Kevin, I am intrigued by your comments in relation to Belfer.
Whilst your paid position at Berkeley is a great opportunity, and
congrats on that, I can't help but think that you haven't been exactly
forthcoming with the media. Or you are in denial about numerous
things.
I see at
https://en.wikipedia.org/w/index.php?title=User:Kevin_Gorman&oldid=5957…
you present your views on paid editing, with an interesting caveat at
the bottom:
"Nothing in this section is intended to apply to Wikipedian in
Residence-type programs, and similar collaborations between Wikipedia
and cultural and educational institutions. I think that our missions
match up with cultural institutions quite well, and I think that
collaborations between us and them are likely to be quite fruitful."
I, and many in the community, couldn't disagree more.
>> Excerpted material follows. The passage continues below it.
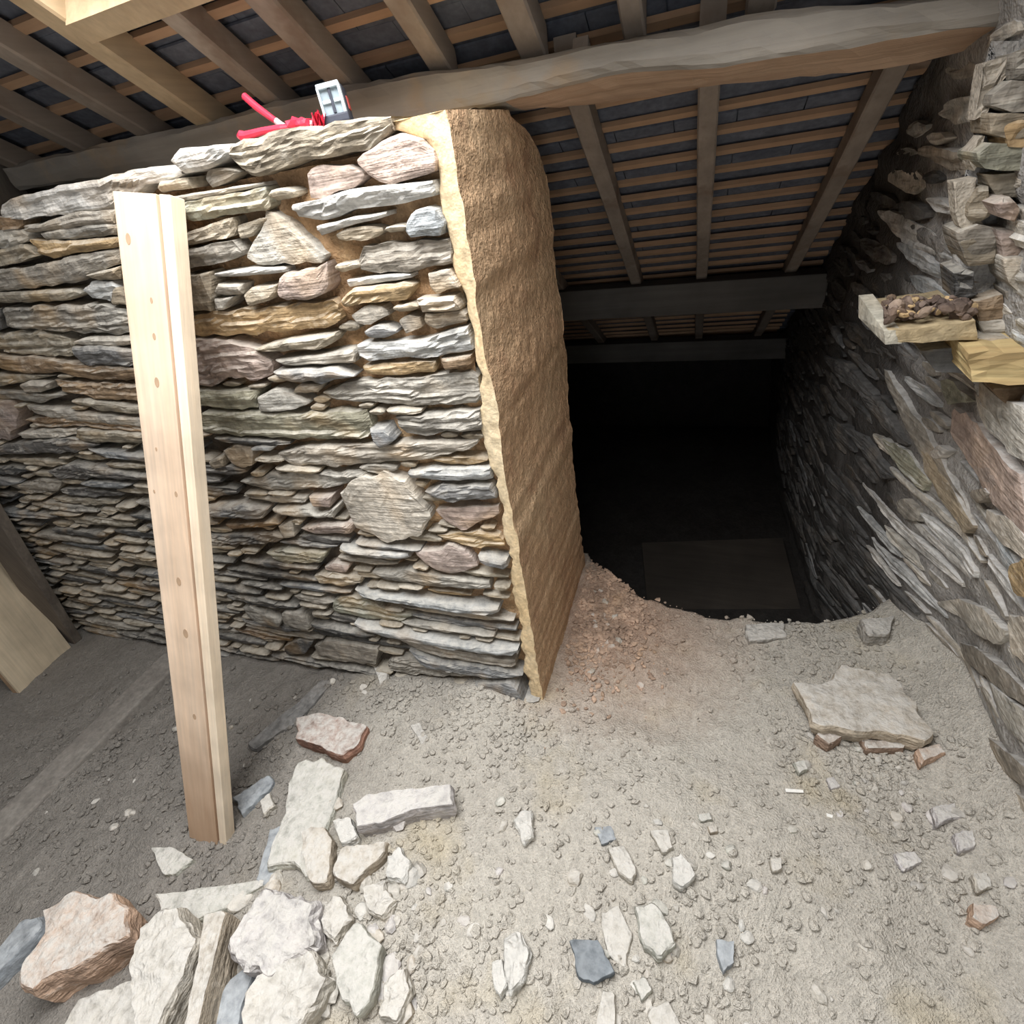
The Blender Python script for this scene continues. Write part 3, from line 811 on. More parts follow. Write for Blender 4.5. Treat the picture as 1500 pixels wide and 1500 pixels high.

If anything, the
ethical standards for a paid Wikipedian-in-Residence are higher than a
commercial outfit. The very reputation of the WiR program depends on
it.
Unfortunately, the Belfer Wikipedian in Residence was anything but
ethical, and since Odder's blog post I have done some research on
this, and I am gob-smacked at what I have found. Kevin, you are part
of the in-crowd of the WMF, perhaps you could ask them for their
report on the Belfer position. It is required for all grants I
believe. As someone who is so vocal on the ethics of paid editing
(
http://arstechnica.com/tech-policy/2013/10/wikipedia-editors-locked-in-batt…)
you will surely want to see the report. Perhaps it will answer why, in
your words, the position, and everything surrounding it, was "so under
the radar".
Cheers
Russavia
On Wed, Mar 19, 2014 at 11:32 PM, Kevin Gorman <kgorman(a)gmail.com> wrote:
Tomasz is right that Belfer was first... but Belfer
was done so under
the radar that I actually had never even realized that someone had
been hired for the position until I stumbled across Tomasz's blog
about it, some time after the initial announcement of my position at
Berkeley. I had a conversation about the matter afterwards with
Berkeley's news people and with most of the journalists who have
contacted me about it since the initial NewsCenter posting, and the
general feeling has pretty much been that Belfer's practices were
different enough from the norm of what a Wikipedian-in-Residence is
that people have been comfortable running the story without a bunch of
caveats to explain Belfer. There's also Arild Vågen's previous
position at SLU, which is why most places are going with "first US
university" rather than "first university."